Fanatismo da lei do aborto que obriga a mulher a ter o fruto do monstro legaliza tortura da vítima
Parecia uma boa ideia: contrariar o STF e, ao mesmo tempo,
pôr nas costas de Lula e Janja o rótulo de defensores do aborto. Desgastar o
governo com a pauta de costumes era o objetivo. Desta vez, no entanto, o
petismo não mordeu a isca. Lula ficou em silêncio e Janja fez que não era com
ela até que o feitiço se voltou contra a bancada dos costumes, massacrada por
defender para a mulher estuprada o dobro da pena reservada ao abusador que
deixar em seu ventre o fruto da relação monstruosa. Só então, Lula e Janja
falaram.
Eis a miséria da política. Até aí, seria só mais um caso em
que a esperteza demasiada devorou o dono. Mas não. A ideia de obrigar mulheres
a ter filhos de estupradores atenta contra o artigo 5.º da Constituição. Lá
está: ninguém será submetido a castigo cruel ou desumano. E o que é fazer a
mulher levar no ventre a lembrança do estupro por nove meses senão a imposição
de tortura? O fanatismo dos talebans do Congresso, liderados por Sóstenes
Cavalcante, e apoiados por Arthur Lira, esbarrou em um dos maiores dilemas
humanos: a diferença entre o justo e o legal. Bertolt Brecht nos legou O
Círculo de Giz Caucasiano para mostrá-lo. A Bíblia cuida dele em Mateus: 12.

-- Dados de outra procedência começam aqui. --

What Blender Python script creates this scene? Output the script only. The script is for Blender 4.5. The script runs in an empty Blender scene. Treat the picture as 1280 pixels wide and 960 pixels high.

Sóstenes se comporta como os fariseus, que questionavam Jesus sobre seus
discípulos que, em um sábado, colhiam espigas para comê-las. “Se vocês
soubessem o que significam certas palavras: ‘desejo misericórdia, não
sacrifício’, não teriam condenado inocentes.” Cristo lançou o anátema à
arrogância dos que se julgam doutores: “Raça de víboras, como podem vocês, que
são maus, dizer coisas boas?”
A arrogância e o fanatismo de quem tenta usar a República
para impor suas convicções são contrários à pastoral que busca o acolhimento, o
que papa Francisco mostrou ao tratar do casamento gay: “Quem sou eu para
condenar?” A responsabilidade é indissociável do ato de julgar.
Os deputados têm todo o direito de legislar sobre crimes e
penas. Têm legitimidade. Mas, desde os gregos, a liberdade sempre foi entendida
como “eu posso” e não como “eu quero”. É por isso que, embora possam, as leis
não devem servir para impor injustiça e crueldade às vítimas da maldade do
estupro.
Hannah Arendt ensinava que o mal, para os cristãos, é um obstáculo – skandalon – que os poderes humanos não podem remover. Por isso, todo malfeitor aparece como o homem que não deveria ter nascido. “Seria melhor para ele que uma pedra de moinho fosse dependurada em seu pescoço e ele lançado ao mar.” O skandalon não pode ser reparado pelo perdão ou pela punição. O projeto taleban é um escândalo. Às vítimas de estupro, o Estado deve proteção. Enfim, uma empatia que Sóstenes e seu grupo são incapazes de sentir.